A fear of rain keeps many away, but hundreds still turn out for the annual fest at the Hernando Beach Yacht Club, sampling food and visiting vendors.

By LOGAN NEILL
Published October 10, 2005


[Times photo: Max Bittle]
Max Kaplan, 1, of Spring Hill examines a peel-and-eat shrimp while at the Hernando Beach Seafood Festival on Sunday. His grandparents Lou and Nancy Kaplan brought him to the 22nd annual event at the Hernando Beach Yacht Club. Previous years have drawn more than 6,000 visitors, but this year's two-day festival attracted a relatively smaller crowd.

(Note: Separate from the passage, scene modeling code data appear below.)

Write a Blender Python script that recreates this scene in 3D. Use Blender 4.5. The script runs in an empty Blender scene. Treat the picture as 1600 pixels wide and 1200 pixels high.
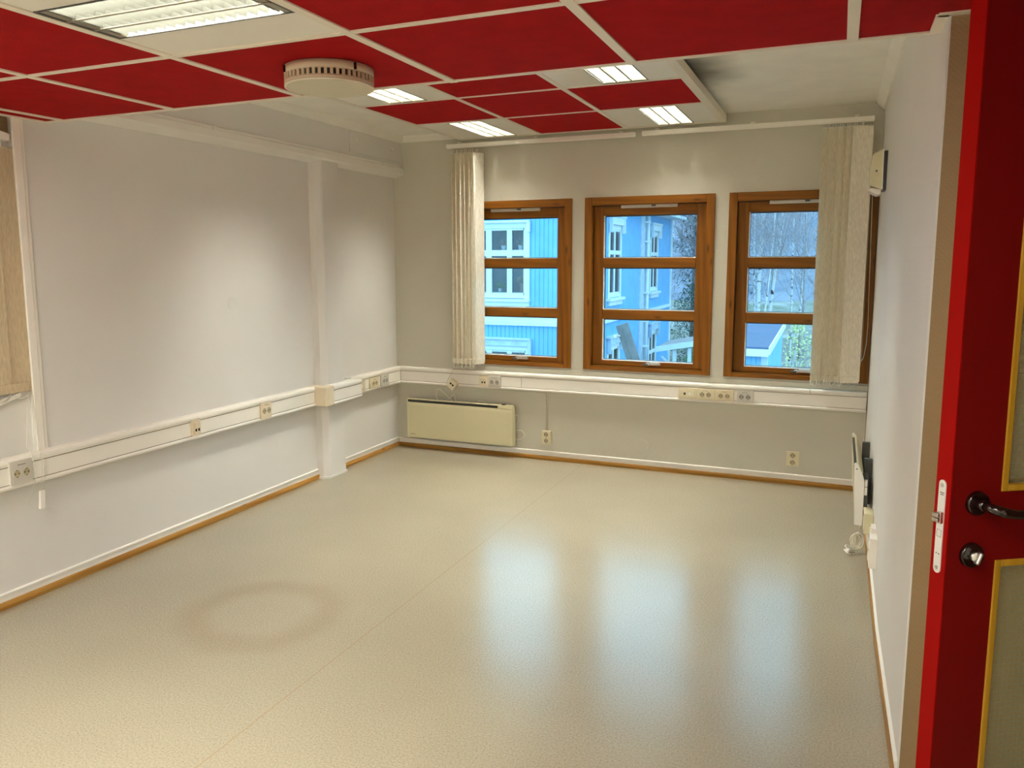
import bpy, bmesh, math, random
from mathutils import Vector, Matrix
from math import sin, cos, pi, radians, sqrt
random.seed(7)
SC = bpy.context.scene
COL = SC.collection

# ------------------------------------------------------------------ materials
def nt(name):
    m = bpy.data.materials.new(name); m.use_nodes = True
    t = m.node_tree; t.nodes.clear()
    o = t.nodes.new('ShaderNodeOutputMaterial')
    return m, t, o

def N(t, typ, **kw):
    n = t.nodes.new(typ)
    for k, v in kw.items():
        if k in n.inputs.keys() if isinstance(k, str) else False:
            n.inputs[k].default_value = v
        else:
            setattr(n, k, v)
    return n

def principled(t, o, col, rough, metal=0.0, spec=0.5):
    b = t.nodes.new('ShaderNodeBsdfPrincipled')
    b.inputs['Base Color'].default_value = (*col, 1)
    b.inputs['Roughness'].default_value = rough
    b.inputs['Metallic'].default_value = metal
    b.inputs['Specular IOR Level'].default_value = spec
    t.links.new(b.outputs[0], o.inputs[0])
    return b

def mat(name, col, rough=0.5, metal=0.0, spec=0.5, vary=0.06, scale=6.0, bump=0.0, bscale=200.0):
    """plain paint / plastic / metal with a little procedural variation"""
    m, t, o = nt(name)
    b = principled(t, o, col, rough, metal, spec)
    tc = N(t, 'ShaderNodeTexCoord')
    if vary > 0:
        nz = N(t, 'ShaderNodeTexNoise'); nz.inputs['Scale'].default_value = scale; nz.inputs['Detail'].default_value = 4
        t.links.new(tc.outputs['Object'], nz.inputs['Vector'])
        r = N(t, 'ShaderNodeMapRange'); r.inputs['From Min'].default_value = .3; r.inputs['From Max'].default_value = .7
        r.inputs['To Min'].default_value = 1 - vary; r.inputs['To Max'].default_value = 1 + vary
        t.links.new(nz.outputs['Fac'], r.inputs['Value'])
        mx = N(t, 'ShaderNodeMix', data_type='RGBA', blend_type='MULTIPLY'); mx.inputs['Factor'].default_value = 1
        mx.inputs[6].default_value = (*col, 1)
        t.links.new(r.outputs[0], mx.inputs[7]); t.links.new(mx.outputs[2], b.inputs['Base Color'])
    if bump > 0:
        n2 = N(t, 'ShaderNodeTexNoise'); n2.inputs['Scale'].default_value = bscale; n2.inputs['Detail'].default_value = 2
        t.links.new(tc.outputs['Object'], n2.inputs['Vector'])
        bp = N(t, 'ShaderNodeBump'); bp.inputs['Strength'].default_value = bump; bp.inputs['Distance'].default_value = .002
        t.links.new(n2.outputs['Fac'], bp.inputs['Height']); t.links.new(bp.outputs[0], b.inputs['Normal'])
    return m

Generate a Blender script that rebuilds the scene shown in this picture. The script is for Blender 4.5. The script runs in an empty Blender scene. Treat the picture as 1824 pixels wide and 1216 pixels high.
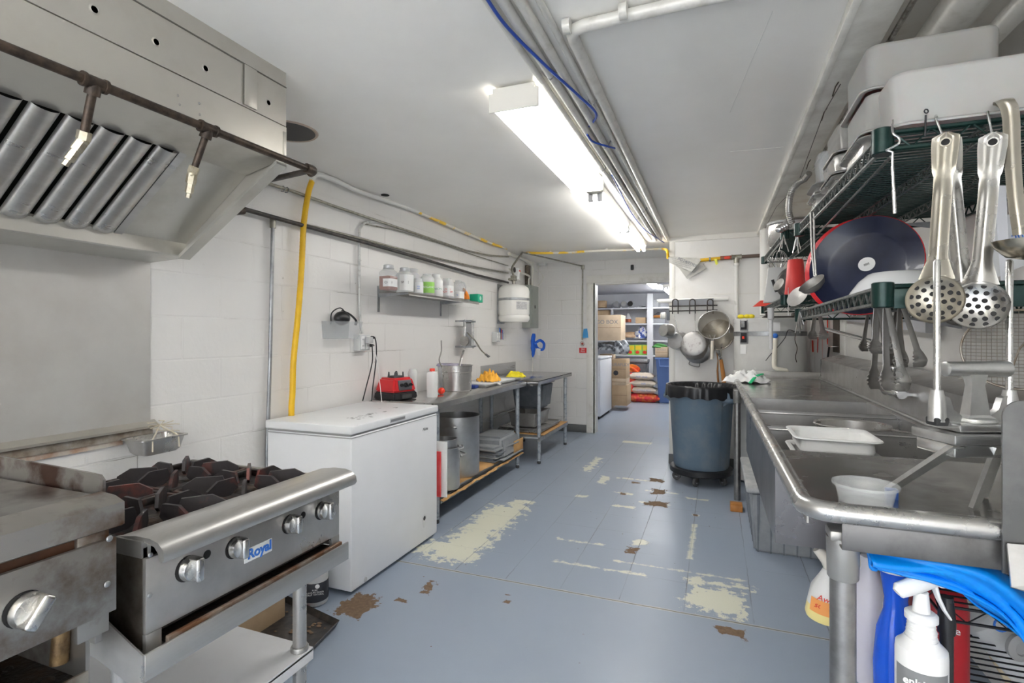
import bpy, bmesh, math, random
from math import sin, cos, pi, radians as R
from mathutils import Vector as V, Matrix as M4, Euler

random.seed(7)
SC = bpy.context.scene
COL = SC.collection
# ---------------------------------------------------------------- camera
FPX, CXP, CYP, EYE = 932.0, 912.0, 598.0, 1.31        # focal length in pixels of the 1824 px wide frame, eye height
TH = math.atan(363 / 932.0)
ST, CT = sin(TH), cos(TH)
cam = bpy.data.cameras.new('camera'); camo = bpy.data.objects.new('camera', cam); COL.objects.link(camo)
cam.sensor_width = 36; cam.lens = FPX / 1824 * 36; cam.shift_y = (CYP - 608) / 1824
cam.clip_start = .02; cam.clip_end = 100
camo.location = (0, 0, EYE); camo.rotation_euler = (pi / 2, 0, TH)
SC.camera = camo
# ---------------------------------------------------------------- world, exposure
w = bpy.data.worlds.new('daylight'); SC.world = w; w.use_nodes = True
w.node_tree.nodes['Background'].inputs[0].default_value = (.93, .96, 1, 1)
w.node_tree.nodes['Background'].inputs[1].default_value = .75
SC.view_settings.view_transform = 'Standard'; SC.view_settings.look = 'None'
SC.view_settings.gamma = 1; SC.view_settings.use_curve_mapping = False
SC.view_settings.exposure = 2.42
LIGHT_DIFFUSER, LIGHT_TUBE, LIGHT_FILL = 3.6, 4.6, 19.5
LIGHT_STORE = 11.0
SC.cycles.max_bounces = 16; SC.cycles.diffuse_bounces = 10; SC.cycles.glossy_bounces = 6; SC.cycles.transparent_max_bounces = 16

def P(px, py, X=None, Y=None, Z=None, d=None):
    """point of the room seen at a pixel of the photograph, at a known depth plane"""
    k = (px - CXP) / FPX; a = CT * k - ST; b = ST * k + CT; g = (CYP - py) / FPX
    if X is not None: d = X / a
    elif Y is not None: d = Y / b
    elif Z is not None: d = (Z - EYE) / g
    return V((a * d, b * d, EYE + g * d))

# ---------------------------------------------------------------- room constants (metres)
XL, XR, YB, YP, XP, ZC, YN = -2.31, .97, 6.98, 5.6, -.44, 2.32, -2.2

# ---------------------------------------------------------------- materials
MT = {}
def nodes(name):
    m = bpy.data.materials.new(name); m.use_nodes = True
    return m, m.node_tree, m.node_tree.nodes['Principled BSDF']
def nd(t, kind, **kw):
    n = t.nodes.new(kind)
    for k, v in kw.items():
        if k.startswith('i_'): n.inputs[int(k[2:])].default_value = v
        else: setattr(n, k, v)
    return n
def lk(t, a, b): t.links.new(a, b)
def c4(c): return (c[0], c[1], c[2], 1)
def mat(name, col, rough=.5, metal=0, col2=None, scale=8, stretch=(1, 1, 1), bump=0, bscale=None, contrast=(.4, .65),
        trans=0, alpha=1, coat=0, spec=.5, emit=None, estr=0, rough2=None, ior=1.45, sss=0):
    if name in MT: return MT[name]
    m, t, b = nodes(name)
    b.inputs['Base Color'].default_value = c4(col); b.inputs['Roughness'].default_value = rough
    b.inputs['Metallic'].default_value = metal; b.inputs['Transmission Weight'].default_value = trans
    b.inputs['Alpha'].default_value = alpha; b.inputs['Coat Weight'].default_value = coat
    b.inputs['Specular IOR Level'].default_value = spec; b.inputs['IOR'].default_value = ior
    if sss: b.inputs['Subsurface Weight'].default_value = sss; b.inputs['Subsurface Scale'].default_value = .02
    if emit: b.inputs['Emission Color'].default_value = c4(emit); b.inputs['Emission Strength'].default_value = estr
    tc = nd(t, 'ShaderNodeTexCoord'); mp = nd(t, 'ShaderNodeMapping'); mp.inputs['Scale'].default_value = stretch
    lk(t, tc.outputs['Object'], mp.inputs[0])
    nz = nd(t, 'ShaderNodeTexNoise'); nz.inputs['Scale'].default_value = scale; nz.inputs['Detail'].default_value = 8
    nz.inputs['Roughness'].default_value = .6
    lk(t, mp.outputs[0], nz.inputs['Vector'])
    mr = nd(t, 'ShaderNodeMapRange'); mr.inputs[1].default_value = contrast[0]; mr.inputs[2].default_value = contrast[1]
    lk(t, nz.outputs[0], mr.inputs[0])
    if col2:
        mx = nd(t, 'ShaderNodeMix', data_type='RGBA'); mx.inputs[6].default_value = c4(col); mx.inputs[7].default_value = c4(col2)
        lk(t, mr.outputs[0], mx.inputs[0]); lk(t, mx.outputs[2], b.inputs['Base Color'])
    if rough2 is not None:
        m2 = nd(t, 'ShaderNodeMapRange'); m2.inputs[1].default_value = .35; m2.inputs[2].default_value = .7
        m2.inputs[3].default_value = rough; m2.inputs[4].default_value = rough2
        lk(t, nz.outputs[0], m2.inputs[0]); lk(t, m2.outputs[0], b.inputs['Roughness'])
    if bump:
        n2 = nd(t, 'ShaderNodeTexNoise'); n2.inputs['Scale'].default_value = bscale or scale * 3; n2.inputs['Detail'].default_value = 5
        lk(t, mp.outputs[0], n2.inputs['Vector'])
        bp = nd(t, 'ShaderNodeBump'); bp.inputs['Strength'].default_value = bump; bp.inputs['Distance'].default_value = .004
        lk(t, n2.outputs[0], bp.inputs['Height']); lk(t, bp.outputs[0], b.inputs['Normal'])
    MT[name] = m
    return m
steel = mat('steel', (.50, .49, .47), .24, .75, (.40, .385, .37), 5, rough2=.38)
steel_dull = mat('steel_dull', (.40, .39, .37), .38, .75, (.30, .285, .265), 6, rough2=.52)
steel_brush = mat('steel_brushed', (.54, .53, .51), .27, .8, (.46, .45, .43), 22, (1, .06, 1), rough2=.42)
steel_hood = mat('steel_hood', (.56, .535, .485), .36, .7, (.48, .455, .40), 3, rough2=.46)
steel_hood2 = mat('steel_hood_inner', (.56, .545, .50), .32, .7, (.36, .34, .29), 2.5, rough2=.5, contrast=(.5, .8))
steel_sheet = mat('steel_sheet', (.62, .61, .585), .4, .45, (.54, .52, .49), 2.2, rough2=.45, bump=.15, bscale=2)
chrome = mat('chrome', (.80, .80, .80), .09, 1)
chrome_dull = mat('chrome_dull', (.66, .655, .64), .2, 1, (.5, .49, .47), 20, rough2=.35)
alu = mat('aluminium', (.56, .56, .56), .33, 1, (.5, .5, .5), 12, rough2=.5)
alu_worn = mat('aluminium_worn', (.42, .41, .40), .5, .85, (.22, .2, .19), 26, contrast=(.52, .72))
galv = mat('galvanised', (.42, .43, .44), .42, 1, (.34, .35, .36), 25, rough2=.6)
galv_paint = mat('galv_leg', (.42, .45, .48), .5, .4, (.26, .29, .33), 30, contrast=(.5, .62))
rust = mat('rusty_pipe', (.045, .034, .027), .45, .5, (.10, .07, .05), 30, bump=.4)
black_iron = mat('black_iron', (.05, .048, .047), .42, .4, (.10, .085, .075), 25)
pipe_steel = mat('pipe_steel', (.40, .385, .33), .42, .7, (.27, .255, .21), 30)
brass = mat('brass_dirty', (.62, .57, .45), .35, .8, (.42, .36, .25), 40)
grate = mat('cast_iron', (.04, .037, .036), .55, .3, (.11, .05, .038), 16, bump=.6, contrast=(.5, .66))
grate_hot = mat('cast_iron_heated', (.045, .04, .042), .5, .3, (.20, .055, .042), 7, bump=.5, contrast=(.5, .66))
grease = mat('burnt_grease', (.016, .012, .010), .3, .1, (.06, .033, .018), 22, bump=1, contrast=(.45, .7), rough2=.6)
greasy_steel = mat('greasy_steel', (.42, .40, .37), .36, .9, (.13, .065, .03), 7, contrast=(.5, .72), rough2=.5)
dark = mat('dark_cavity', (.012, .011, .011), .7)
white_paint = mat('white_paint', (.80, .79, .76), .45)
wall_paint = mat('wall_paint_flat', (.80, .79, .765), .42, 0, (.72, .70, .66), 3, contrast=(.5, .75), bump=.12, bscale=40)
white_enamel = mat('white_enamel', (.80, .81, .83), .28, 0, (.76, .77, .79), 2)
plastic_white = mat('plastic_white', (.78, .78, .77), .4)
plastic_tub = mat('plastic_food_box', (.43, .425, .41), .42, 0, (.38, .37, .345), 3, sss=.15)
frost = mat('plastic_frosted', (.82, .83, .83), .35, alpha=.62, sss=.1)
clear = mat('plastic_clear', (.70, .72, .73), .12, alpha=.30)
clear_dim = mat('plastic_clear_dim', (.60, .62, .64), .2, alpha=.36)
black_pl = mat('plastic_black', (.018, .018, .02), .35)
black_film = mat('bin_liner', (.022, .022, .024), .28, 0, bump=.5, bscale=14)
rubber = mat('rubber', (.03, .03, .03), .6)
grey_pl = mat('plastic_grey', (.24, .255, .27), .5, 0, (.30, .31, .32), 9)
grey_pl2 = mat('plastic_grey_dark', (.13, .145, .165), .45, 0, (.19, .2, .22), 9)
bin_blue = mat('bin_blue_grey', (.125, .18, .24), .45, 0, (.19, .225, .26), 6, contrast=(.45, .7))
blue_bin = mat('bin_blue', (.09, .16, .36), .45)
red_pl = mat('plastic_red', (.62, .025, .03), .3)
red_bright = mat('plastic_bright_red', (.85, .07, .04), .35)
orange_pl = mat('orange', (.85, .25, .02), .5)
yellow_paint = mat('yellow_coating', (.85, .52, .02), .4, 0, (.78, .45, .02), 12)
yellow_cloth = mat('yellow_cloth', (.86, .72, .03), .9, bump=.6)
orange_cloth = mat('orange_cloth', (.95, .48, .06), .9, bump=.6)
green_pl = mat('green', (.01, .42, .24), .5)
green_lt = mat('label_green', (.30, .62, .12), .5)
blue_cloth = mat('blue_cloth', (.02, .13, .62), .7, bump=.4)
blue_glove = mat('blue_rubber', (.0, .20, .72), .38, 0, (.0, .26, .78), 5, bump=.2, bscale=9)
blue_tag = mat('blue_tag', (.06, .32, .66), .45)
blue_liquid = mat('blue_bottle', (.01, .10, .68), .18, coat=.3)
blue_cable = mat('blue_cable', (.02, .07, .38), .4)
label_w = mat('label_white', (.80, .80, .79), .55)
label_b = mat('label_black', (.035, .037, .045), .5)
ink = mat('ink_black', (.02, .02, .025), .5)
ink_grey = mat('ink_grey', (.25, .26, .28), .5)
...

As the afternoon sun beat down, Sid and Audra Taylor found a shady spot near the front of the food court at the Hernando Beach Seafood Festival. The respite not only gave the couple a breather from the heat but also allowed them to dive into a lunch of fresh grilled shrimp.

"These are so good," said Sid Taylor as he bit into one of the tasty orange crustaceans. "We really weren't planning to stay long, but we might just end up changing our minds. There's some other things I'd like to try."

Such sentiments seemed to be on the minds of hundreds who stopped by the Hernando Beach Yacht Club on Sunday to look over craft displays, sample wares from area restaurants and listen to live music.

Although the two-day event has drawn upward of 6,000 people in the past, club commodore Sue Cosenza said the crowds seemed to be down this year.

"On Saturday, we kept getting calls from people asking if it was raining out here," Cosenza said. "Apparently it was raining in Spring Hill, so they figured we were getting it, too. We never got a drop."

Few of the 30 or so food and craft vendors had any major complaints Sunday afternoon.

"It's not as busy as I had hoped, but then every festival goes through tough times," said Bob Gould of Gulfport, a vendor for eight years at the seafood festival.

Gould, whose Nautical Odyssey booth carried a variety of nautical art and knickknacks, said only a few vendors who were at the event Saturday didn't return Sunday.

"If you price your merchandise right, people will buy it," Gould said. "That's the way this business is. You roll with the punches."

Now in its 22nd year, the seafood festival got its start as a way of drumming up membership for the Hernando Beach Yacht Club. Though she didn't expect many membership applicants from the event, Cosenza said, the proceeds would go a long way toward improving the club's facilities.

"Anybody who's involved in it knows that there's a lot of work involved in doing this every year," Cosenza said. "But it's really worth it."